GIVEN MATERIAL –
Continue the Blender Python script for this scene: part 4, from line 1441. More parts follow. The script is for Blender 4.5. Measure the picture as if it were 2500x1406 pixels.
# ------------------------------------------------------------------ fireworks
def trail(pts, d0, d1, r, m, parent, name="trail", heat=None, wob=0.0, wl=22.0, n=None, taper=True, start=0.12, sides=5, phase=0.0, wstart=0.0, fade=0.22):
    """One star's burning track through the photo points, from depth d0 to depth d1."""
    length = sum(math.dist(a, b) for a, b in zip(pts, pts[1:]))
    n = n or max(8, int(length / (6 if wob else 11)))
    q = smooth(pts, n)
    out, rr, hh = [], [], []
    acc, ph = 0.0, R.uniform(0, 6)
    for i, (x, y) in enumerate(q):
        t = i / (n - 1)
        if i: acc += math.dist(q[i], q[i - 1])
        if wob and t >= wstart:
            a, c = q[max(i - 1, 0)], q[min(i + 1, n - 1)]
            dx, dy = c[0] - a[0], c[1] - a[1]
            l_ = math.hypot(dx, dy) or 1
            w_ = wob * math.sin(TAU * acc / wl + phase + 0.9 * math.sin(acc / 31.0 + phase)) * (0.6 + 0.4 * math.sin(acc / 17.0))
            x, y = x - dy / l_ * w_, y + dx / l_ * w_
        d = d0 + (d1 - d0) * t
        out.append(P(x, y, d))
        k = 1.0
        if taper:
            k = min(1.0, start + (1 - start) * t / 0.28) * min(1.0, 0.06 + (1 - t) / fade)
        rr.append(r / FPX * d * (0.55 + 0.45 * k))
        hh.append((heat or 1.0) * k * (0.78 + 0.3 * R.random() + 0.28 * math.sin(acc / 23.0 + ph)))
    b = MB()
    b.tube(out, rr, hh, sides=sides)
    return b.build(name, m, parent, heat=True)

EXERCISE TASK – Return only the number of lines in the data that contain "from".

RESPONSE – 2